The spot, which formerly went by the title of the Two Mile Cross, was on the Old Deeside Road, west of Kaimhill, and almost directly south of the two reservoirs which have been constructed north of the Deeside Railway. Recent improvements have obliterated the actual cross, but considerable historical interest still hangs round the spot.

A cairn was raised here in commemoration of Sir John Seton of Pitmedden, who was killed at the battle of the Bridge of Dee in 1639/ but it has since been removed.

Montrose, after defeating the Covenanters at Tippermuir on 1st September, 1644, marched northwards and forded the Dee at the Mills of Drum. Ten days later the citizens had marched to the Two Mile Cross, but next day “thay returnit bak to the toune at nicht.” Montrose immediately pitched his camp on the spot they had vacated. Two days after, he despatched a commissioner to the magistrates of Aberdeen, bearing a letter which he had written at his tent door on a drum head. This characteristic communication was couched in the following terms :—

“Loveing freindes—Being heir for the maintenance of Religion and liberty and his Mas. Just authority and service, thes ar in his RIas. Name to requyre you that Immediatly, upon the sight heirof, you rander and give up yr toune, In the behalf of his Mas., othervvayes, that all old persons, women, and children doe come out and reteire themselfs, and that those who stayes Expect no Quarter.—I am, as you deserve,

(Signed) MONTROSE.”

The magistrates refusing to surrender, the battle of the Justice Mills ensued, when the citizens were completely defeated.

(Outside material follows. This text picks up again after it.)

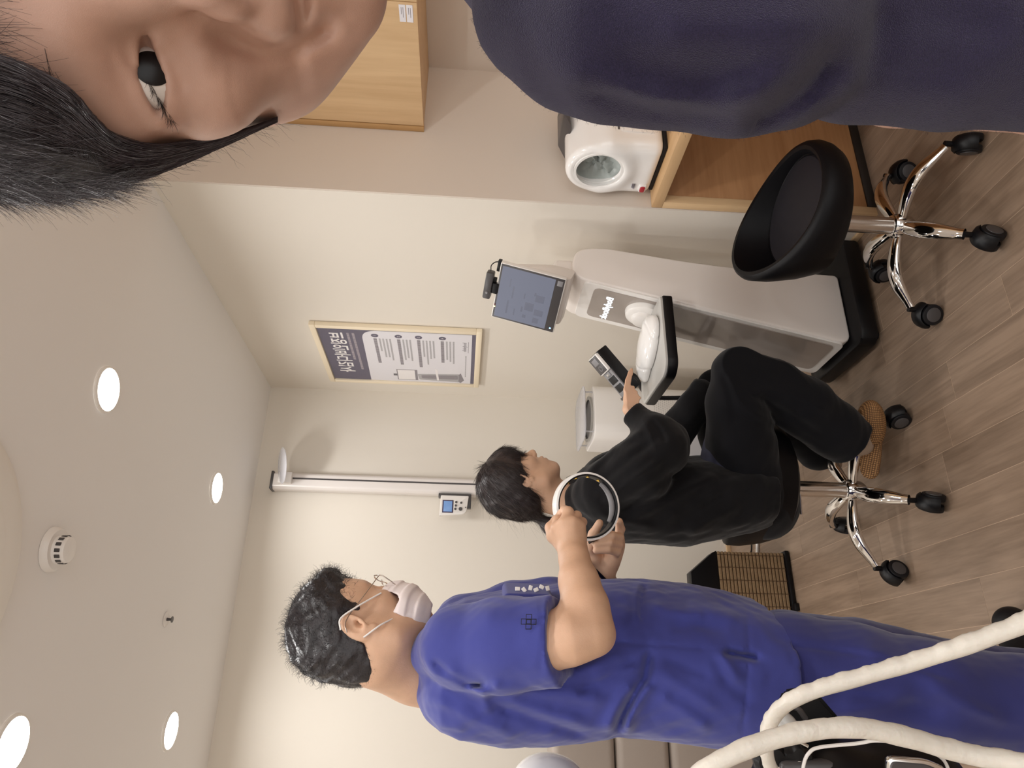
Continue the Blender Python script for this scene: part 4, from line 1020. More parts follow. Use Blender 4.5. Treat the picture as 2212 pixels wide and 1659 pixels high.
    # ---- glasses
    for g in (-1, 1):
        pts = [HD.P(.104-.010*abs(math.sin(a)*.5-.5*g*0)-(.008 if math.cos(a)*g > 0 else 0)*abs(math.cos(a)), .033*g+.024*math.cos(a), -.016+.019*math.sin(a)) for a in [2*PI*i/28 for i in range(29)]]
        tube('lens_rim', pts, .0011, M['chrome_dull'], e, 6, False)
        cpt = HD.P(.102, .033*g, -.016); bm = bmesh.new(); vs = [bm.verts.new(Vector(p)) for p in pts[:-1]]; bm.faces.new(vs); bm_obj('lens', bm, M['glass'], e)
        tube('temple_arm', [HD.P(.094, .057*g, -.010), HD.P(.05, .074*g, -.006), HD.P(-.01, .081*g, .004), HD.P(-.03, .079*g, -.006)], .0009, M['chrome_dull'], e, 6)
    tube('bridge', [HD.P(.105, -.010, -.010), HD.P(.109, 0, -.006), HD.P(.105, .010, -.010)], .0012, M['chrome_dull'], e, 6)
    # ---- scrubs top
    T = Field((-.22, 1.02, .70), (.42, 1.72, 1.46), .0042)
    tab = [(905, 1372, 1500), (930, 1352, 1526), (960, 1326, 1544), (1000, 1308, 1558), (1090, 1290, 1576), (1180, 1281, 1577), (1240, 1270, 1574), (1330, 1262, 1560), (1400, 1262, 1568), (1500, 1272, 1580), (1590, 1292, 1588), (1645, 1308, 1580)]
    loftz(T, rows_px(tab, 1.385, [.075, .135, .165, .178, .18, .178, .172, .165, .168, .175, .182, .184]), RH, 0, 'u', 2.25)
    # shoulders and sleeves
    chainpx(T, [(945, 1410, 1.30, .048), (990, 1392, 1.235, .062), (1090, 1385, 1.205, .070), (1200, 1380, 1.18, .071)], .018)
    chainpx(T, [(945, 1400, 1.46, .048), (1000, 1350, 1.53, .058), (1110, 1320, 1.54, .060), (1190, 1308, 1.53, .060)], .02)
    a = np.array(at(1100, 1382, 1.20)); b = np.array(at(1202, 1376, 1.175)); ax = unit(b-a)
    T.plane(np.array(at(1201, 1376, 1.178)), ax, .004, 'i', b-.11, b+.14) if False else None
    rg = T.region(b-.13, b+.13); sl, X = rg
    cut = np.maximum(-((X-b)@ax), np.sqrt(np.maximum((((X-b)-((X-b)@ax)[..., None]*ax)**2).sum(-1), 0))-.098)      # beyond the sleeve hem
    dp_ = (X-CAM)@_f; cut = np.maximum(cut, dp_-1.252); T.comb(sl, cut.astype(np.float32), .003, 's')
    T.cone(a, b+ax*.06, .02, .061, .004, 's')
    # collar opening
    cc = np.array(at(905, 1432, 1.37)); 
    T.cone(np.array(at(860, 1440, 1.375)), np.array(at(925, 1438, 1.378)), .070, .062, .012, 's')
    def cl(X): return .0022*noise3(X*np.array([1, 1, .5]), 34, 1)+.0021*noise3(X*np.array([1, 1, .7]), 75, 3)+.0009*noise3(X, 150, 2)
    T.disp(cl)
    N1 = 1.40
    for path, wd, amp in [([(1328, 1588), (1345, 1545), (1368, 1505), (1392, 1470), (1400, 1430), (1408, 1400)], .009, -.016), ([(1352, 1590), (1362, 1548), (1385, 1500), (1408, 1470)], .010, .013),
                          ([(1310, 1585), (1325, 1545), (1345, 1505), (1375, 1475)], .011, .010),
                          ([(1000, 1484), (1080, 1505), (1180, 1540), (1290, 1572)], .013, .007), ([(1030, 1480), (1120, 1492), (1230, 1500), (1330, 1520)], .013, .007), ([(1060, 1520), (1160, 1555), (1280, 1590)], .010, -.006),
                          ([(1190, 1465), (1270, 1440), (1360, 1410)], .012, .006), ([(1240, 1500), (1310, 1465), (1380, 1420)], .010, -.006), ([(1280, 1470), (1320, 1450), (1390, 1440)], .009, .006),
                          ([(1405, 1440), (1450, 1470), (1500, 1500), (1560, 1540)], .012, .006), ([(1420, 1500), (1470, 1530), (1540, 1580)], .012, .006), ([(1430, 1420), (1480, 1440), (1540, 1460)], .010, -.005),
                          ([(1550, 1400), (1575, 1440), (1600, 1480)], .010, .006), ([(1540, 1420), (1570, 1470), (1625, 1520)], .011, -.005), ([(1400, 1300), (1460, 1320), (1530, 1330)], .012, .005), ([(1440, 1360), (1500, 1350), (1580, 1360)], .012, -.005), ([(1480, 1300), (1540, 1320), (1600, 1340)], .011, .004),
                          ([(960, 1440), (990, 1470), (1040, 1500), (1060, 1550)], .012, .008), ([(905, 1500), (960, 1520), (1040, 1560), (1120, 1590)], .012, .005), ([(930, 1420), (960, 1450), (1010, 1478), (1060, 1482)], .007, -.008)]:
        fold(T, path, wd, amp, N1, 1.25)
    for path, wd, amp in [([(1560, 1408), (1600, 1416), (1646, 1424)], .006, -.016), ([(1612, 1290), (1618, 1400), (1612, 1520), (1600, 1612)], .0028, -.0022), ([(1395, 1255), (1385, 1300), (1388, 1350)], .004, -.004), ([(1380, 1258), (1372, 1300), (1376, 1348)], .004, .003), ([(1283, 1384), (1400, 1392), (1560, 1404)], .003, -.0025),
                          ([(1170, 1284), (1172, 1380), (1165, 1470)], .0028, -.002)]: fold(T, path, wd, amp, N1, 1.25)
    T.mesh('scrub_top', M['scrubs'], e, 1, .4)
    # neckline binding
    ring = catmull([at(*q) for q in ((914, 1366, 1.37), (909, 1398, 1.315), (894, 1448, 1.312), (875, 1494, 1.36), (870, 1492, 1.43), (884, 1440, 1.465), (905, 1388, 1.44), (914, 1366, 1.37))], 6)
    tube('neck_binding', ring, .0036, M['scrubs'], e, 8, False)
    # chest pocket with clipped items, sleeve emblem
    c = at(1135, 1281, 1.33)
    pk = Field(np.array(c)-.08, np.array(c)+.08, .002)
    pk.rbox(np.array(at(1138, 1286, 1.335)), (.013, .040, .045), .008, [RH*1.0, FH, (0, 0, 1)]); pk.mesh('chest_pocket', M['scrubs'], e, 1)
    for k_, (x, y) in enumerate(((1118, 1272), (1132, 1274), (1146, 1270), (1158, 1274), (1170, 1268), (1183, 1271))):
        q = at(x, y, 1.315); box('pocket_lettering', (-.0035, -.0012, -.0045), (.0035, .0012, .0045), M['white'], e, .0006, 1, Matrix.Translation(q) @ Matrix.Rotation(k_*.9, 4, 'Y'))
    sl_c = at(1142, 1343, 1.128); ex = Vector(RH); ez = Vector((0, 0, 1)); ey = -Vector(FH)
    for q in ((-.0075, 0), (.0075, 0), (0, -.0075), (0, .0075), (0, 0)):
        s_ = .0042; ctr = sl_c+ex*q[0]+ez*q[1]; tube('sleeve_emblem', [ctr+ex*a*s_+ez*b*s_ for a, b in ((-1, -1), (1, -1), (1, 1), (-1, 1), (-1, -1))], .0008, M['navycloth'], e, 5, False)
    # ---- trousers and shoes
    Pn = Field((-.22, 1.10, .03), (.36, 1.80, .86), .0046)
    chainpx(Pn, [(1600, 1450, 1.355, .100), (1700, 1456, 1.33, .106), (1850, 1476, 1.305, .101), (2000, 1500, 1.29, .096), (2212, 1530, 1.285, .086), (2520, 1545, 1.27, .080)], .02)
    chainpx(Pn, [(1600, 1446, 1.45, .095), (1700, 1430, 1.49, .102), (1850, 1440, 1.53, .100), (2000, 1465, 1.55, .090), (2212, 1490, 1.57, .084), (2400, 1500, 1.585, .082)], .01)
    Pn.plane((0, 0, .055), (0, 0, -1), 0, 'i')
    Pn.disp(lambda X: .0036*noise3(X*np.array([1, 1, .6]), 24, 2)+.002*noise3(X*np.array([1, 1, .5]), 70, 4)+.0007*noise3(X, 150, 1))
    for path, wd, amp in [([(1660, 1520), (1760, 1500), (1900, 1450), (2000, 1430)], .016, .008), ([(1700, 1560), (1850, 1530), (1980, 1500)], .014, .009), ([(1750, 1470), (1900, 1510), (2050, 1545)], .014, -.009), ([(1850, 1400), (1960, 1440), (2080, 1500)], .014, .007), ([(1720, 1540), (1800, 1580), (1900, 1590)], .010, -.008),
                          ([(1660, 1390), (1760, 1400), (1900, 1420), (2100, 1480)], .004, -.004), ([(2000, 1480), (2080, 1520), (2180, 1560)], .012, .008)]: fold(Pn, path, wd, amp, 1.42, 1.22)
    Pn.mesh('trousers', M['scrubs_dark'], e, 1, .4)
    for (hx, hy) in ((at(2520, 1545, 1.27)[0], at(2520, 1545, 1.27)[1]), (at(2400, 1500, 1.585)[0], at(2400, 1500, 1.585)[1])):
        S = Field((hx-.12, hy-.12, -.01), (hx+.26, hy+.16, .14), .003)
        S.cone((hx-.03, hy, .045), (hx+.15, hy+.045, .035), .042, .040, .01); S.cone((hx, hy, .07), (hx+.06, hy+.02, .055), .045, .038, .03)
        S.plane((0, 0, .001), (0, 0, -1), .003, 'i'); S.mesh('shoe', M['black_sat'], e, 1)
    return e, HD
MAN, MHD = man()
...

In September, 1645, Major M‘Donald encamped his army, consisting of “about 700 Irishes,” at the Cross, and partly at the Bridge of Dee. Tradition asserts that a warrior, while riding on a white horse, was here cruelly slain by a ball from a cannon fired from the Covenanters’ Faulds on south side of the Bridge of Dee. Doubtless the death of Seton, before described, gave origin to the story.